Exercise prompt: Leave out the pictures and restate the rest of the data exactly.

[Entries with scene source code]
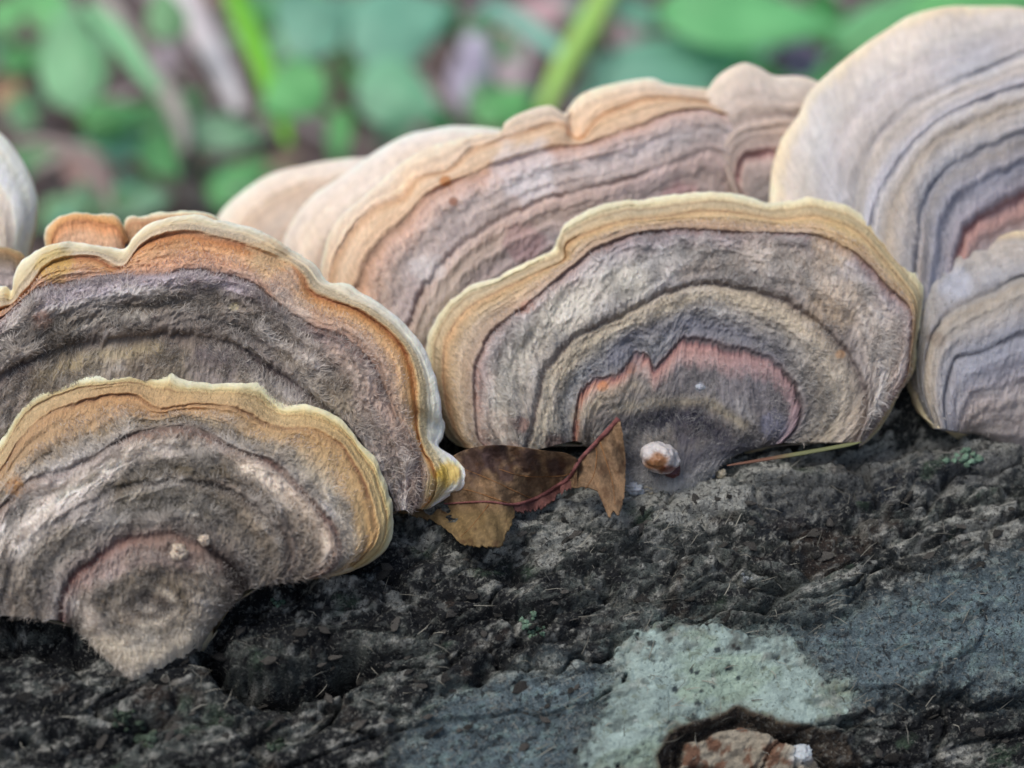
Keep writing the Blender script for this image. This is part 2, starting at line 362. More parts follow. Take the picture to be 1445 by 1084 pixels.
    lich_c = (1 - .6 * sstep(.12, .42, fbm(Sg * 3.5, Q * 5, 401, 5, .65))) * sstep(30, -24, sd_l + 34 * fbm(Sg * 8, Q * 11, 77, 5, .7) + 14 * n3); c = c + (lc - c) * (lich_c * (1 - knot))[..., None]
    edge_dirt = sstep(-46, 0, sd_l) * sstep(-.15, .2, n2 + .5 * n3); c = c + (np.array([.10, .10, .08]) - c) * (lich * edge_dirt * .45)[..., None]
    rimc = np.array([.075, .058, .042]) * (1 + .3 * n2)[..., None]; c = c + (rimc - c) * (sstep(12, 2, sd_k) * (1 - wood))[..., None]
    wc = np.array([.31, .275, .21]) * (1 + .35 * n2 + .25 * n3)[..., None]; wc = wc + (np.array([.13, .05, .025]) - wc) * (sstep(.0, .25, fbm(Sg * 10, Q * 10, 321, 4)) * .8)[..., None]
    ws = np.exp(-(np.hypot(kx - 1130, (ky - 1062)) / 17) ** 4); wc = wc + (np.array([.75, .78, .75]) - wc) * ws[..., None]
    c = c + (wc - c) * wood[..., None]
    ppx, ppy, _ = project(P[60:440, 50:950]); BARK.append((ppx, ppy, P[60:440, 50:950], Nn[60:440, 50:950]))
    nu, nv = len(s), len(q); V = P.reshape(-1, 3); Cc = c.reshape(-1, 3)
    F = gridF(nu, nv)[:, ::-1]
    fl = lich.reshape(-1)[F].mean(1) > .5; fw = wood.reshape(-1)[F].mean(1) > .5; fk = (knot.reshape(-1)[F].mean(1) > .5) & ~fw; fl &= ~fk & ~fw
    def biggest(f):
        par = {}
        def fd(x):
            while par[x] != x: par[x] = par[par[x]]; x = par[x]
            return x
        for q_ in f.tolist():
            for v_ in q_: par.setdefault(v_, v_)
            r0 = fd(q_[0])
            for v_ in q_[1:]: par[fd(v_)] = r0
        roots = np.array([fd(q_[0]) for q_ in f.tolist()]); u_, c_ = np.unique(roots, return_counts=True); return roots == u_[c_.argmax()]
    for m_ in (fl, fw, fk):
        i_ = np.where(m_)[0]; m_[i_[~biggest(F[i_])]] = False
    def sub(name, mask, mat):
        f = F[mask]; ids, inv = np.unique(f, return_inverse=True)
        return mesh_obj(name, V[ids], inv.reshape(f.shape), col=Cc[ids], mat=mat, parent=log)
    sub('bark', ~(fl | fw | fk), M_bark)
    sub('lichen_crust', fl, M_crust)['label'] = 'pale grey-green crust with black dots'
    sub('knot_rim', fk, M_bark)
    sub('bare_wood', fw, M_wood)
    for sgn, name in ((-70.0, 'cut_end'), (80.0, 'cut_end')):
        ring = AC + AD * sgn + (AN0 * np.cos(q / R)[:, None] + AF * np.sin(q / R)[:, None]) * R * .99
        Vc = np.vstack([ring, [AC + AD * sgn]]); n = len(ring)
        mesh_obj(name, Vc, None, [(i, i + 1, n) for i in range(n - 1)], col=np.tile([.2, .15, .1], (n + 1, 1)), mat=M_wood, parent=log)
    return log
LOG = build_log()

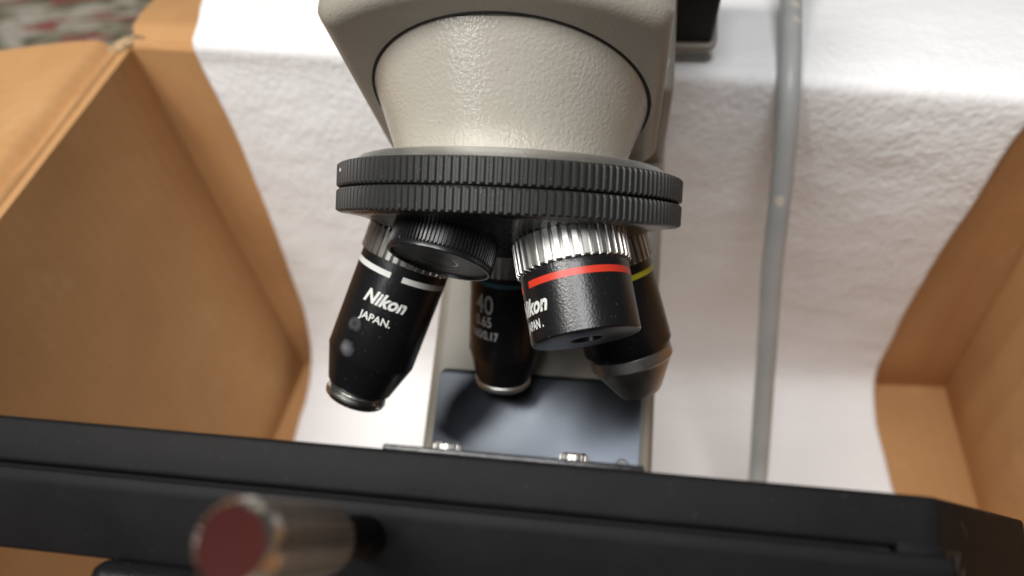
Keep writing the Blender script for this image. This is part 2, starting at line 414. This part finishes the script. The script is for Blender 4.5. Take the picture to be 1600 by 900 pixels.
for j in range(NV + 1):
    a, b = lp[j], rp[j]
    j0, j1 = max(0, j - 1), min(NV, j + 1)
    for i in range(NU + 1):
        s = i / NU; p = a.lerp(b, s)
        tan = lp[j1].lerp(rp[j1], s) - lp[j0].lerp(rp[j0], s)
        nrm = (b - a).cross(tan).normalized()
        if nrm.dot(V((0, -0.6, 0.8))) < 0: nrm = -nrm
        u_, v_ = s * 295, j / NV * LL_
        h = 1.1 * nz((u_, v_ * 0.6, 0), 0.018, 7) + 0.5 * nz((u_ * 0.7 + v_ * 0.5, v_ * 0.9 - u_ * 0.3, 3), 0.05, 2) + 0.14 * nz((u_ + 0.4 * v_, v_, 1), 0.11, 5)
        h += 0.16 * (1 - abs(nz((u_ * 0.6 - v_ * 0.5, v_ + u_ * 0.25, 8), 0.085, 1))) ** 4
        dr = abs(v_ - VRIM)
        h *= min(1.0, 0.2 + dr / 45)
        e = min(s, 1 - s); wob = 1.2 * nz((v_, 0, 0), 0.03, 4) * (1 if e < 0.02 else max(0, 1 - (e - 0.02) / 0.1))
        p = p + nrm * (h + 1.6) + (b - a).normalized() * wob
        vs.append(p); uvs.append((u_ * S, v_ * S))
k = NU + 1
for j in range(NV):
    for i in range(NU): fs.append((j * k + i, j * k + i + 1, (j + 1) * k + i + 1, (j + 1) * k + i))
me = pydata('paper_towel', vs, fs, uvs)
pt = link('paper_towel', me, M_PAPER, sharp=None); pt.data.shade_smooth()
sm = pt.modifiers.new('thickness', 'SOLIDIFY'); sm.thickness = 0.0005; sm.offset = 0
tag(pt, 'white embossed paper towel lining the box under the microscope', 'paper towel')

# ------------------------------------------------------------------ microscope frame
F_C = Vector((-0.876195, -15.839294, 180.413448))
F_R = Vector((0.98920271, 0.0563772, -0.135276)); F_D = Vector((-0.0932381, 0.9542467, -0.2841126)); F_B = Vector((0.1130692, 0.2936578, 0.9491999))
AL = 0.352; DE = 0.126; R0, H0 = 22.54, 1.56
o_, ax, ay, az = w(F_C), wd(F_R), wd(F_B), wd(-F_D)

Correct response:
Keep writing the Blender script for this image. This is part 2, starting at line 362. More parts follow. Take the picture to be 1445 by 1084 pixels.
    lich_c = (1 - .6 * sstep(.12, .42, fbm(Sg * 3.5, Q * 5, 401, 5, .65))) * sstep(30, -24, sd_l + 34 * fbm(Sg * 8, Q * 11, 77, 5, .7) + 14 * n3); c = c + (lc - c) * (lich_c * (1 - knot))[..., None]
    edge_dirt = sstep(-46, 0, sd_l) * sstep(-.15, .2, n2 + .5 * n3); c = c + (np.array([.10, .10, .08]) - c) * (lich * edge_dirt * .45)[..., None]
    rimc = np.array([.075, .058, .042]) * (1 + .3 * n2)[..., None]; c = c + (rimc - c) * (sstep(12, 2, sd_k) * (1 - wood))[..., None]
    wc = np.array([.31, .275, .21]) * (1 + .35 * n2 + .25 * n3)[..., None]; wc = wc + (np.array([.13, .05, .025]) - wc) * (sstep(.0, .25, fbm(Sg * 10, Q * 10, 321, 4)) * .8)[..., None]
    ws = np.exp(-(np.hypot(kx - 1130, (ky - 1062)) / 17) ** 4); wc = wc + (np.array([.75, .78, .75]) - wc) * ws[..., None]
    c = c + (wc - c) * wood[..., None]
    ppx, ppy, _ = project(P[60:440, 50:950]); BARK.append((ppx, ppy, P[60:440, 50:950], Nn[60:440, 50:950]))
    nu, nv = len(s), len(q); V = P.reshape(-1, 3); Cc = c.reshape(-1, 3)
    F = gridF(nu, nv)[:, ::-1]
    fl = lich.reshape(-1)[F].mean(1) > .5; fw = wood.reshape(-1)[F].mean(1) > .5; fk = (knot.reshape(-1)[F].mean(1) > .5) & ~fw; fl &= ~fk & ~fw
    def biggest(f):
        par = {}
        def fd(x):
            while par[x] != x: par[x] = par[par[x]]; x = par[x]
            return x
        for q_ in f.tolist():
            for v_ in q_: par.setdefault(v_, v_)
            r0 = fd(q_[0])
            for v_ in q_[1:]: par[fd(v_)] = r0
        roots = np.array([fd(q_[0]) for q_ in f.tolist()]); u_, c_ = np.unique(roots, return_counts=True); return roots == u_[c_.argmax()]
    for m_ in (fl, fw, fk):
        i_ = np.where(m_)[0]; m_[i_[~biggest(F[i_])]] = False
    def sub(name, mask, mat):
        f = F[mask]; ids, inv = np.unique(f, return_inverse=True)
        return mesh_obj(name, V[ids], inv.reshape(f.shape), col=Cc[ids], mat=mat, parent=log)
    sub('bark', ~(fl | fw | fk), M_bark)
    sub('lichen_crust', fl, M_crust)['label'] = 'pale grey-green crust with black dots'
    sub('knot_rim', fk, M_bark)
    sub('bare_wood', fw, M_wood)
    for sgn, name in ((-70.0, 'cut_end'), (80.0, 'cut_end')):
        ring = AC + AD * sgn + (AN0 * np.cos(q / R)[:, None] + AF * np.sin(q / R)[:, None]) * R * .99
        Vc = np.vstack([ring, [AC + AD * sgn]]); n = len(ring)
        mesh_obj(name, Vc, None, [(i, i + 1, n) for i in range(n - 1)], col=np.tile([.2, .15, .1], (n + 1, 1)), mat=M_wood, parent=log)
    return log
LOG = build_log()

Keep writing the Blender script for this image. This is part 2, starting at line 414. This part finishes the script. The script is for Blender 4.5. Take the picture to be 1600 by 900 pixels.
for j in range(NV + 1):
    a, b = lp[j], rp[j]
    j0, j1 = max(0, j - 1), min(NV, j + 1)
    for i in range(NU + 1):
        s = i / NU; p = a.lerp(b, s)
        tan = lp[j1].lerp(rp[j1], s) - lp[j0].lerp(rp[j0], s)
        nrm = (b - a).cross(tan).normalized()
        if nrm.dot(V((0, -0.6, 0.8))) < 0: nrm = -nrm
        u_, v_ = s * 295, j / NV * LL_
        h = 1.1 * nz((u_, v_ * 0.6, 0), 0.018, 7) + 0.5 * nz((u_ * 0.7 + v_ * 0.5, v_ * 0.9 - u_ * 0.3, 3), 0.05, 2) + 0.14 * nz((u_ + 0.4 * v_, v_, 1), 0.11, 5)
        h += 0.16 * (1 - abs(nz((u_ * 0.6 - v_ * 0.5, v_ + u_ * 0.25, 8), 0.085, 1))) ** 4
        dr = abs(v_ - VRIM)
        h *= min(1.0, 0.2 + dr / 45)
        e = min(s, 1 - s); wob = 1.2 * nz((v_, 0, 0), 0.03, 4) * (1 if e < 0.02 else max(0, 1 - (e - 0.02) / 0.1))
        p = p + nrm * (h + 1.6) + (b - a).normalized() * wob
        vs.append(p); uvs.append((u_ * S, v_ * S))
k = NU + 1
for j in range(NV):
    for i in range(NU): fs.append((j * k + i, j * k + i + 1, (j + 1) * k + i + 1, (j + 1) * k + i))
me = pydata('paper_towel', vs, fs, uvs)
pt = link('paper_towel', me, M_PAPER, sharp=None); pt.data.shade_smooth()
sm = pt.modifiers.new('thickness', 'SOLIDIFY'); sm.thickness = 0.0005; sm.offset = 0
tag(pt, 'white embossed paper towel lining the box under the microscope', 'paper towel')

# ------------------------------------------------------------------ microscope frame
F_C = Vector((-0.876195, -15.839294, 180.413448))
F_R = Vector((0.98920271, 0.0563772, -0.135276)); F_D = Vector((-0.0932381, 0.9542467, -0.2841126)); F_B = Vector((0.1130692, 0.2936578, 0.9491999))
AL = 0.352; DE = 0.126; R0, H0 = 22.54, 1.56
o_, ax, ay, az = w(F_C), wd(F_R), wd(F_B), wd(-F_D)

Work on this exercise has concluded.